* **WHAT THIS TASK INVOLVES**
The entire listing is to be repeated verbatim.

* **INFORMATION PROVIDED**
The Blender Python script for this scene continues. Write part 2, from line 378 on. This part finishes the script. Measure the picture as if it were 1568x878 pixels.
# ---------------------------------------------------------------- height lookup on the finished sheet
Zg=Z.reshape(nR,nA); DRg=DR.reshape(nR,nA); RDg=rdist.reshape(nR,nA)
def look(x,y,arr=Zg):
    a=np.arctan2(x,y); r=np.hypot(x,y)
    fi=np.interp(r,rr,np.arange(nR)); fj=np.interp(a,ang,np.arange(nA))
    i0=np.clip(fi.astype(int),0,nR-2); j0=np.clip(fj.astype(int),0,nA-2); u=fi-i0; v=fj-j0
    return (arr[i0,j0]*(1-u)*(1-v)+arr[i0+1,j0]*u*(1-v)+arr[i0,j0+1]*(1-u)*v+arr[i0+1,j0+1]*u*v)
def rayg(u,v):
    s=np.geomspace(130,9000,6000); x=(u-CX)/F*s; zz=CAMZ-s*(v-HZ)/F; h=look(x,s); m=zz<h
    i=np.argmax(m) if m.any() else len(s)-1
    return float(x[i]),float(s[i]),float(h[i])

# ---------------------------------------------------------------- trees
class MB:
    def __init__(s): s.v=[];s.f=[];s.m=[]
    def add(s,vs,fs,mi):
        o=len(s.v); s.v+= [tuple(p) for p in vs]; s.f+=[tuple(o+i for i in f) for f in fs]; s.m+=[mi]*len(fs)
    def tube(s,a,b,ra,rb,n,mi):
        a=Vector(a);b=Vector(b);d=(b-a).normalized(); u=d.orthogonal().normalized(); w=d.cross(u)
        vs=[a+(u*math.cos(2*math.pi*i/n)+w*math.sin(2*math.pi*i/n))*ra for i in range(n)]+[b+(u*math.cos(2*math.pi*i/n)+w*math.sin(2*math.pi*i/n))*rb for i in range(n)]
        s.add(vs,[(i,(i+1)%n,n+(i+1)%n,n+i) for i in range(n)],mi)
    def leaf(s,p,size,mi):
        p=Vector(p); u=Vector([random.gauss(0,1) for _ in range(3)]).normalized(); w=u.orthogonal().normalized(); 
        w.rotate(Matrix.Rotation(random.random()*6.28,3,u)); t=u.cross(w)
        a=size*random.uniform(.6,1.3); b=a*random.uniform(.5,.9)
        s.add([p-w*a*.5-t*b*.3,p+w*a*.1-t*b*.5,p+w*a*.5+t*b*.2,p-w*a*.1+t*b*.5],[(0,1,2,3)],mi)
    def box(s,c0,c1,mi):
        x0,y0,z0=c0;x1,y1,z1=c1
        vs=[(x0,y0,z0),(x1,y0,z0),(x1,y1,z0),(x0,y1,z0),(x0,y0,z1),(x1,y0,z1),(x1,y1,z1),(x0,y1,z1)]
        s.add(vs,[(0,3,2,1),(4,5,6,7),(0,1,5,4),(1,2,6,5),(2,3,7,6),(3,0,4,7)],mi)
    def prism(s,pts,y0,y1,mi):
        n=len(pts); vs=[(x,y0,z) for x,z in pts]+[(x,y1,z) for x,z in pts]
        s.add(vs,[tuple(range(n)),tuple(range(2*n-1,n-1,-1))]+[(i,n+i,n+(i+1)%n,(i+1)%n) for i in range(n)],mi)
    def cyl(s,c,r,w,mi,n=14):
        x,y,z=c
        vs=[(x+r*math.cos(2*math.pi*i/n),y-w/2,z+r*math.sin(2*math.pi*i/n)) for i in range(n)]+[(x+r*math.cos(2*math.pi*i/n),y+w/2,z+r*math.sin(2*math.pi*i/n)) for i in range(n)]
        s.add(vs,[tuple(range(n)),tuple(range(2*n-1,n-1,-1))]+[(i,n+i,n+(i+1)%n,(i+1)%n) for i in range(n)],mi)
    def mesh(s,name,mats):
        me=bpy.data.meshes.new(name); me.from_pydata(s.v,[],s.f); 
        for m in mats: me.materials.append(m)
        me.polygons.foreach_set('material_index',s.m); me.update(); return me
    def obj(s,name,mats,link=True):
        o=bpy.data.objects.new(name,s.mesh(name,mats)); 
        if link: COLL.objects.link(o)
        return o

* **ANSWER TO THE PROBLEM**
The Blender Python script for this scene continues. Write part 2, from line 378 on. This part finishes the script. Measure the picture as if it were 1568x878 pixels.
# ---------------------------------------------------------------- height lookup on the finished sheet
Zg=Z.reshape(nR,nA); DRg=DR.reshape(nR,nA); RDg=rdist.reshape(nR,nA)
def look(x,y,arr=Zg):
    a=np.arctan2(x,y); r=np.hypot(x,y)
    fi=np.interp(r,rr,np.arange(nR)); fj=np.interp(a,ang,np.arange(nA))
    i0=np.clip(fi.astype(int),0,nR-2); j0=np.clip(fj.astype(int),0,nA-2); u=fi-i0; v=fj-j0
    return (arr[i0,j0]*(1-u)*(1-v)+arr[i0+1,j0]*u*(1-v)+arr[i0,j0+1]*(1-u)*v+arr[i0+1,j0+1]*u*v)
def rayg(u,v):
    s=np.geomspace(130,9000,6000); x=(u-CX)/F*s; zz=CAMZ-s*(v-HZ)/F; h=look(x,s); m=zz<h
    i=np.argmax(m) if m.any() else len(s)-1
    return float(x[i]),float(s[i]),float(h[i])

# ---------------------------------------------------------------- trees
class MB:
    def __init__(s): s.v=[];s.f=[];s.m=[]
    def add(s,vs,fs,mi):
        o=len(s.v); s.v+= [tuple(p) for p in vs]; s.f+=[tuple(o+i for i in f) for f in fs]; s.m+=[mi]*len(fs)
    def tube(s,a,b,ra,rb,n,mi):
        a=Vector(a);b=Vector(b);d=(b-a).normalized(); u=d.orthogonal().normalized(); w=d.cross(u)
        vs=[a+(u*math.cos(2*math.pi*i/n)+w*math.sin(2*math.pi*i/n))*ra for i in range(n)]+[b+(u*math.cos(2*math.pi*i/n)+w*math.sin(2*math.pi*i/n))*rb for i in range(n)]
        s.add(vs,[(i,(i+1)%n,n+(i+1)%n,n+i) for i in range(n)],mi)
    def leaf(s,p,size,mi):
        p=Vector(p); u=Vector([random.gauss(0,1) for _ in range(3)]).normalized(); w=u.orthogonal().normalized(); 
        w.rotate(Matrix.Rotation(random.random()*6.28,3,u)); t=u.cross(w)
        a=size*random.uniform(.6,1.3); b=a*random.uniform(.5,.9)
        s.add([p-w*a*.5-t*b*.3,p+w*a*.1-t*b*.5,p+w*a*.5+t*b*.2,p-w*a*.1+t*b*.5],[(0,1,2,3)],mi)
    def box(s,c0,c1,mi):
        x0,y0,z0=c0;x1,y1,z1=c1
        vs=[(x0,y0,z0),(x1,y0,z0),(x1,y1,z0),(x0,y1,z0),(x0,y0,z1),(x1,y0,z1),(x1,y1,z1),(x0,y1,z1)]
        s.add(vs,[(0,3,2,1),(4,5,6,7),(0,1,5,4),(1,2,6,5),(2,3,7,6),(3,0,4,7)],mi)
    def prism(s,pts,y0,y1,mi):
        n=len(pts); vs=[(x,y0,z) for x,z in pts]+[(x,y1,z) for x,z in pts]
        s.add(vs,[tuple(range(n)),tuple(range(2*n-1,n-1,-1))]+[(i,n+i,n+(i+1)%n,(i+1)%n) for i in range(n)],mi)
    def cyl(s,c,r,w,mi,n=14):
        x,y,z=c
        vs=[(x+r*math.cos(2*math.pi*i/n),y-w/2,z+r*math.sin(2*math.pi*i/n)) for i in range(n)]+[(x+r*math.cos(2*math.pi*i/n),y+w/2,z+r*math.sin(2*math.pi*i/n)) for i in range(n)]
        s.add(vs,[tuple(range(n)),tuple(range(2*n-1,n-1,-1))]+[(i,n+i,n+(i+1)%n,(i+1)%n) for i in range(n)],mi)
    def mesh(s,name,mats):
        me=bpy.data.meshes.new(name); me.from_pydata(s.v,[],s.f); 
        for m in mats: me.materials.append(m)
        me.polygons.foreach_set('material_index',s.m); me.update(); return me
    def obj(s,name,mats,link=True):
        o=bpy.data.objects.new(name,s.mesh(name,mats)); 
        if link: COLL.objects.link(o)
        return o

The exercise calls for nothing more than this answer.